Being Multi-Social

We have all heard the cliché expression, “A picture is worth a thousand words.” Well, if that’s the case then I hope you brought your reading glasses with you, because according to DMR (Digital Mobile Radio)  as of January of this year on average 9,000 pictures were shared on Snapchat every second. Snapchat has over 100 million daily active users with 73% of those users being millennials; that’s a lot of snaps. The question is, does snapchatting take away from enjoying the moment or make us less social when we use it in the presence of others?

If you have ever observed or been a part of a group teenagers hanging out for an extended period of time, then chances are at some point there was no conversation taking place and every member of that group was looking at their phones. But can you truly call using Snapchat, while sitting next to other friend’s anti-social behavior? I would argue no.

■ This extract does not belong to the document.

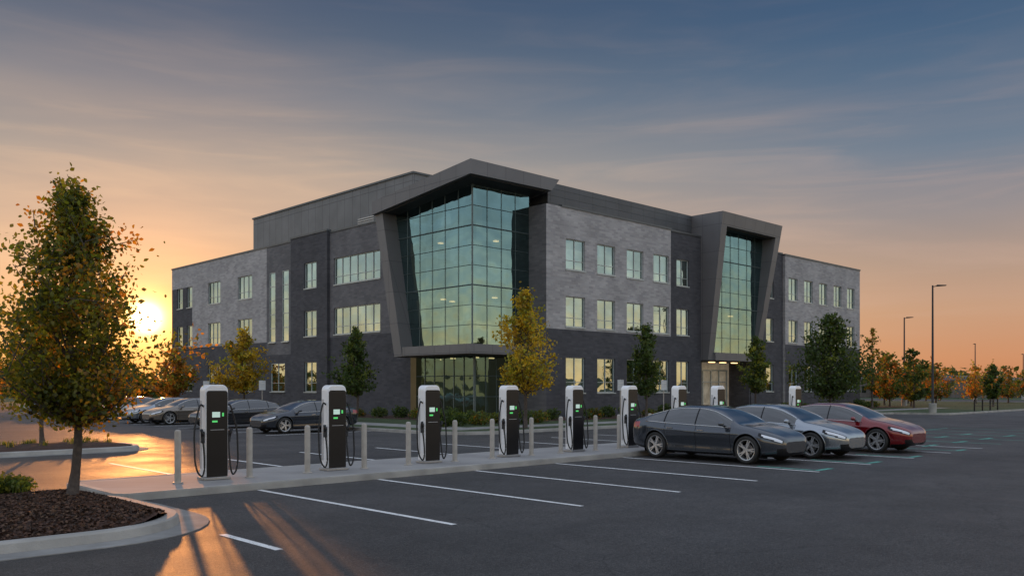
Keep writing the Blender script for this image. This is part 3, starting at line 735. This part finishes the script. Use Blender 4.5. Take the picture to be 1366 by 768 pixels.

Image result for teenagers on phone

Snapchat is a way for us to connect with others by sending images and videos to friends. With 100 million daily users there is virtually no limit to the amount of friends you can have on Snapchat, although it can be very difficult to snapchat all of your friends if you have a lot. On Snapchat you can post an image or video to your story for 24 hours, allowing for all your friends to see what you are up to, enabling many to many communication.

Although a person might not be talking to the friend that is right next to them, they are still being social by communicating with their other friends through Snapchat. Not to mention teenagers love to pull their friends over to take selfies to send to other friends. Often times, the person on Snapchat not talking to their friend next to them will see a funny image or video that they can’t resist sharing and show the friend right beside them, making them multi-social.

Observing a real life experience through your phone camera can take away from the enjoyment of the experience. In the back of your mind you are concerned with getting the best camera angle and recording the best quality video instead of focusing completely on the event unfolding right before your eyes. While snapchatting events might take away from a person fully appreciating what is going on, to some it is worth it to be able to share their experiences with others and save it so they will never forget. Who knows how many times in the future you will look fondly back upon a funny video you took with a friend and saved to Snapchat with nostalgia?


One thought on “Being Multi-Social”

  1. It is interesting that you argue that using snapchat in the presence of others is not anti-social, since many people would argue the opposite. I understand your point that snapchat can be something very social even if you are on it when you are with other people if you engage those people in the activity as well. However, I do think at some point it gets to be unhealthy if you can’t hang out with a group of people without being on your snapchat, especially if you are not engaging each other in the interaction. I there is some value in spending real, face-to-face time talking and hanging out with your close friends.